Return the whole listing, keeping every character the same.

════════════════════

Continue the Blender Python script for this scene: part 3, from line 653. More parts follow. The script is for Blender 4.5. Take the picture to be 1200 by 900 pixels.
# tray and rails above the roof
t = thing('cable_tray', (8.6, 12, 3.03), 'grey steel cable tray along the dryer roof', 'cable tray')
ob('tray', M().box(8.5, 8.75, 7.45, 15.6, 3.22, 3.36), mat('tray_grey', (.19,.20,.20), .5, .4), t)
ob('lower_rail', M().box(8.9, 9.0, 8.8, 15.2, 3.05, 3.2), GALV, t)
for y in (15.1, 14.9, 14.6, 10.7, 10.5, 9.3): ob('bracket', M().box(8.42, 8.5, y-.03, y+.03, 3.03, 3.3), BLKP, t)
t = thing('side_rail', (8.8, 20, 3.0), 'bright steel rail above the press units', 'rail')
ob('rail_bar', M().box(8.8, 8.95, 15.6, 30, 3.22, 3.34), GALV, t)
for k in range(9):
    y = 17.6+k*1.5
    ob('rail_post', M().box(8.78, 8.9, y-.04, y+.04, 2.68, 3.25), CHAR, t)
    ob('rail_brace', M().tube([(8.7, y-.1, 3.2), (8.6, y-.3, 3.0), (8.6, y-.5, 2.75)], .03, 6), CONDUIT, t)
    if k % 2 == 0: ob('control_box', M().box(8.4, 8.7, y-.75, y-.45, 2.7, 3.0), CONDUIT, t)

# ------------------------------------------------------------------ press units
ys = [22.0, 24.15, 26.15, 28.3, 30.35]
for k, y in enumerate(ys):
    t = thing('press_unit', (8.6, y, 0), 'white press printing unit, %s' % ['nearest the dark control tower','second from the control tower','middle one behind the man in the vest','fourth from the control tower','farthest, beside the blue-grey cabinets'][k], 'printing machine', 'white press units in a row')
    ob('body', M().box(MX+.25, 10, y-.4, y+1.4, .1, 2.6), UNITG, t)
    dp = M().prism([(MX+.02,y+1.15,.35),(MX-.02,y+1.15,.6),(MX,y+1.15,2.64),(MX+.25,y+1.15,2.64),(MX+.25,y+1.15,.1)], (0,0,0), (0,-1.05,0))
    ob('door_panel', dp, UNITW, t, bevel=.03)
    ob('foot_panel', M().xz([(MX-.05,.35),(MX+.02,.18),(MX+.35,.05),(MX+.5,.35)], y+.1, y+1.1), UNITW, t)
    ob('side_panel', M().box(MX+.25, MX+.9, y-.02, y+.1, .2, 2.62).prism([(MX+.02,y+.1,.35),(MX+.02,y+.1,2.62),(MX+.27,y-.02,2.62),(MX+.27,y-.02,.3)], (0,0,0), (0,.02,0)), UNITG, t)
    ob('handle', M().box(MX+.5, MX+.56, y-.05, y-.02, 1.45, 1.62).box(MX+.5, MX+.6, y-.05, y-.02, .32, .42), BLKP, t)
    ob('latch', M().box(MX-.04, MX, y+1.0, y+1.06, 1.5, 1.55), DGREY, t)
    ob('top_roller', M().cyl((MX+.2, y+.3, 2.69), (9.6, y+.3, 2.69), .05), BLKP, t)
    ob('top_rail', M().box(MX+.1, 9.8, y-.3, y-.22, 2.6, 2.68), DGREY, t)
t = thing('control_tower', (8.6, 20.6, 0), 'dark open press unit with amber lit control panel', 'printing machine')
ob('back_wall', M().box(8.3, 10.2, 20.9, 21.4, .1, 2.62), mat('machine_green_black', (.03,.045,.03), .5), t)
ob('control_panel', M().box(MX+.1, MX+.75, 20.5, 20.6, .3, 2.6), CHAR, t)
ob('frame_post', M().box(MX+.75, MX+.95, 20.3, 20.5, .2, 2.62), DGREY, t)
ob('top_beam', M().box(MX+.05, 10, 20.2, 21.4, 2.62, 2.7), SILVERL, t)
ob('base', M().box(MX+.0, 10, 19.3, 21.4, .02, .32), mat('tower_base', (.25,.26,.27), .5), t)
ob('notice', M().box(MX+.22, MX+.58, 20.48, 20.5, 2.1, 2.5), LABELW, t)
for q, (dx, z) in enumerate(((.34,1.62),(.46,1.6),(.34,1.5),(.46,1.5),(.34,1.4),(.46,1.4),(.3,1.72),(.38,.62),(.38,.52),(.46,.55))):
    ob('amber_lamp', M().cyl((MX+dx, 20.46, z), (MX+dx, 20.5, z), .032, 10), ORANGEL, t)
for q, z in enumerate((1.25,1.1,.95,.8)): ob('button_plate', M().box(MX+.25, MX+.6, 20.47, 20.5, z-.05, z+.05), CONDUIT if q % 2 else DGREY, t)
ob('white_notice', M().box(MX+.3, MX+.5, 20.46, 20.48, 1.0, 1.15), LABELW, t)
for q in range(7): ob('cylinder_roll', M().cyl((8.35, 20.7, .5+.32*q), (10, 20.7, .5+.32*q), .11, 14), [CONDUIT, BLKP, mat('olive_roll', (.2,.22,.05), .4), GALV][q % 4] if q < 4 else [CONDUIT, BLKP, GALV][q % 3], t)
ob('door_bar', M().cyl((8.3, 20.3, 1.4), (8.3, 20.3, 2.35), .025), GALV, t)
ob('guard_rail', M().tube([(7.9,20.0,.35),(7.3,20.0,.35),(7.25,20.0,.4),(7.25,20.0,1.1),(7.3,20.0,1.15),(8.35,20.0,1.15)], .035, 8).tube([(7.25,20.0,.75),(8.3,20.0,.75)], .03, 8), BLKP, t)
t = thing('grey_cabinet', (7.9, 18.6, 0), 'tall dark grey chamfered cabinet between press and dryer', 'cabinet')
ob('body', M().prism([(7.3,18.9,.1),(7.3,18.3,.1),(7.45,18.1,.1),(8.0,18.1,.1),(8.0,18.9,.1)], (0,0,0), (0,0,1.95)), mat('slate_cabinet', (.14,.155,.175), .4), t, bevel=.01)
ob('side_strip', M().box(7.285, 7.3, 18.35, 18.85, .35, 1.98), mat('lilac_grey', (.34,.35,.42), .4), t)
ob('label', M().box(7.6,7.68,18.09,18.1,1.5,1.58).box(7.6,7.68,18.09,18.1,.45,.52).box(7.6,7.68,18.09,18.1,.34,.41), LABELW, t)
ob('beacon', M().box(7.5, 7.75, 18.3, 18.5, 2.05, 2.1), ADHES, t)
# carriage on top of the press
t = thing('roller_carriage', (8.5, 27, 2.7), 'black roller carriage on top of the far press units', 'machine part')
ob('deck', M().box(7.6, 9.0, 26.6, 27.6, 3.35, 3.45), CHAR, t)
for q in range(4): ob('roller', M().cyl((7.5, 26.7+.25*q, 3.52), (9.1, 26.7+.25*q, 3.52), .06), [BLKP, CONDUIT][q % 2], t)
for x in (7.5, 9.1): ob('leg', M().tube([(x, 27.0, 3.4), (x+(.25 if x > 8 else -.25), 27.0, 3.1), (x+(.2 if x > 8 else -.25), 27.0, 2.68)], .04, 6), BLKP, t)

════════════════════

### Solution to this task
Continue the Blender Python script for this scene: part 3, from line 653. More parts follow. The script is for Blender 4.5. Take the picture to be 1200 by 900 pixels.
# tray and rails above the roof
t = thing('cable_tray', (8.6, 12, 3.03), 'grey steel cable tray along the dryer roof', 'cable tray')
ob('tray', M().box(8.5, 8.75, 7.45, 15.6, 3.22, 3.36), mat('tray_grey', (.19,.20,.20), .5, .4), t)
ob('lower_rail', M().box(8.9, 9.0, 8.8, 15.2, 3.05, 3.2), GALV, t)
for y in (15.1, 14.9, 14.6, 10.7, 10.5, 9.3): ob('bracket', M().box(8.42, 8.5, y-.03, y+.03, 3.03, 3.3), BLKP, t)
t = thing('side_rail', (8.8, 20, 3.0), 'bright steel rail above the press units', 'rail')
ob('rail_bar', M().box(8.8, 8.95, 15.6, 30, 3.22, 3.34), GALV, t)
for k in range(9):
    y = 17.6+k*1.5
    ob('rail_post', M().box(8.78, 8.9, y-.04, y+.04, 2.68, 3.25), CHAR, t)
    ob('rail_brace', M().tube([(8.7, y-.1, 3.2), (8.6, y-.3, 3.0), (8.6, y-.5, 2.75)], .03, 6), CONDUIT, t)
    if k % 2 == 0: ob('control_box', M().box(8.4, 8.7, y-.75, y-.45, 2.7, 3.0), CONDUIT, t)

# ------------------------------------------------------------------ press units
ys = [22.0, 24.15, 26.15, 28.3, 30.35]
for k, y in enumerate(ys):
    t = thing('press_unit', (8.6, y, 0), 'white press printing unit, %s' % ['nearest the dark control tower','second from the control tower','middle one behind the man in the vest','fourth from the control tower','farthest, beside the blue-grey cabinets'][k], 'printing machine', 'white press units in a row')
    ob('body', M().box(MX+.25, 10, y-.4, y+1.4, .1, 2.6), UNITG, t)
    dp = M().prism([(MX+.02,y+1.15,.35),(MX-.02,y+1.15,.6),(MX,y+1.15,2.64),(MX+.25,y+1.15,2.64),(MX+.25,y+1.15,.1)], (0,0,0), (0,-1.05,0))
    ob('door_panel', dp, UNITW, t, bevel=.03)
    ob('foot_panel', M().xz([(MX-.05,.35),(MX+.02,.18),(MX+.35,.05),(MX+.5,.35)], y+.1, y+1.1), UNITW, t)
    ob('side_panel', M().box(MX+.25, MX+.9, y-.02, y+.1, .2, 2.62).prism([(MX+.02,y+.1,.35),(MX+.02,y+.1,2.62),(MX+.27,y-.02,2.62),(MX+.27,y-.02,.3)], (0,0,0), (0,.02,0)), UNITG, t)
    ob('handle', M().box(MX+.5, MX+.56, y-.05, y-.02, 1.45, 1.62).box(MX+.5, MX+.6, y-.05, y-.02, .32, .42), BLKP, t)
    ob('latch', M().box(MX-.04, MX, y+1.0, y+1.06, 1.5, 1.55), DGREY, t)
    ob('top_roller', M().cyl((MX+.2, y+.3, 2.69), (9.6, y+.3, 2.69), .05), BLKP, t)
    ob('top_rail', M().box(MX+.1, 9.8, y-.3, y-.22, 2.6, 2.68), DGREY, t)
t = thing('control_tower', (8.6, 20.6, 0), 'dark open press unit with amber lit control panel', 'printing machine')
ob('back_wall', M().box(8.3, 10.2, 20.9, 21.4, .1, 2.62), mat('machine_green_black', (.03,.045,.03), .5), t)
ob('control_panel', M().box(MX+.1, MX+.75, 20.5, 20.6, .3, 2.6), CHAR, t)
ob('frame_post', M().box(MX+.75, MX+.95, 20.3, 20.5, .2, 2.62), DGREY, t)
ob('top_beam', M().box(MX+.05, 10, 20.2, 21.4, 2.62, 2.7), SILVERL, t)
ob('base', M().box(MX+.0, 10, 19.3, 21.4, .02, .32), mat('tower_base', (.25,.26,.27), .5), t)
ob('notice', M().box(MX+.22, MX+.58, 20.48, 20.5, 2.1, 2.5), LABELW, t)
for q, (dx, z) in enumerate(((.34,1.62),(.46,1.6),(.34,1.5),(.46,1.5),(.34,1.4),(.46,1.4),(.3,1.72),(.38,.62),(.38,.52),(.46,.55))):
    ob('amber_lamp', M().cyl((MX+dx, 20.46, z), (MX+dx, 20.5, z), .032, 10), ORANGEL, t)
for q, z in enumerate((1.25,1.1,.95,.8)): ob('button_plate', M().box(MX+.25, MX+.6, 20.47, 20.5, z-.05, z+.05), CONDUIT if q % 2 else DGREY, t)
ob('white_notice', M().box(MX+.3, MX+.5, 20.46, 20.48, 1.0, 1.15), LABELW, t)
for q in range(7): ob('cylinder_roll', M().cyl((8.35, 20.7, .5+.32*q), (10, 20.7, .5+.32*q), .11, 14), [CONDUIT, BLKP, mat('olive_roll', (.2,.22,.05), .4), GALV][q % 4] if q < 4 else [CONDUIT, BLKP, GALV][q % 3], t)
ob('door_bar', M().cyl((8.3, 20.3, 1.4), (8.3, 20.3, 2.35), .025), GALV, t)
ob('guard_rail', M().tube([(7.9,20.0,.35),(7.3,20.0,.35),(7.25,20.0,.4),(7.25,20.0,1.1),(7.3,20.0,1.15),(8.35,20.0,1.15)], .035, 8).tube([(7.25,20.0,.75),(8.3,20.0,.75)], .03, 8), BLKP, t)
t = thing('grey_cabinet', (7.9, 18.6, 0), 'tall dark grey chamfered cabinet between press and dryer', 'cabinet')
ob('body', M().prism([(7.3,18.9,.1),(7.3,18.3,.1),(7.45,18.1,.1),(8.0,18.1,.1),(8.0,18.9,.1)], (0,0,0), (0,0,1.95)), mat('slate_cabinet', (.14,.155,.175), .4), t, bevel=.01)
ob('side_strip', M().box(7.285, 7.3, 18.35, 18.85, .35, 1.98), mat('lilac_grey', (.34,.35,.42), .4), t)
ob('label', M().box(7.6,7.68,18.09,18.1,1.5,1.58).box(7.6,7.68,18.09,18.1,.45,.52).box(7.6,7.68,18.09,18.1,.34,.41), LABELW, t)
ob('beacon', M().box(7.5, 7.75, 18.3, 18.5, 2.05, 2.1), ADHES, t)
# carriage on top of the press
t = thing('roller_carriage', (8.5, 27, 2.7), 'black roller carriage on top of the far press units', 'machine part')
ob('deck', M().box(7.6, 9.0, 26.6, 27.6, 3.35, 3.45), CHAR, t)
for q in range(4): ob('roller', M().cyl((7.5, 26.7+.25*q, 3.52), (9.1, 26.7+.25*q, 3.52), .06), [BLKP, CONDUIT][q % 2], t)
for x in (7.5, 9.1): ob('leg', M().tube([(x, 27.0, 3.4), (x+(.25 if x > 8 else -.25), 27.0, 3.1), (x+(.2 if x > 8 else -.25), 27.0, 2.68)], .04, 6), BLKP, t)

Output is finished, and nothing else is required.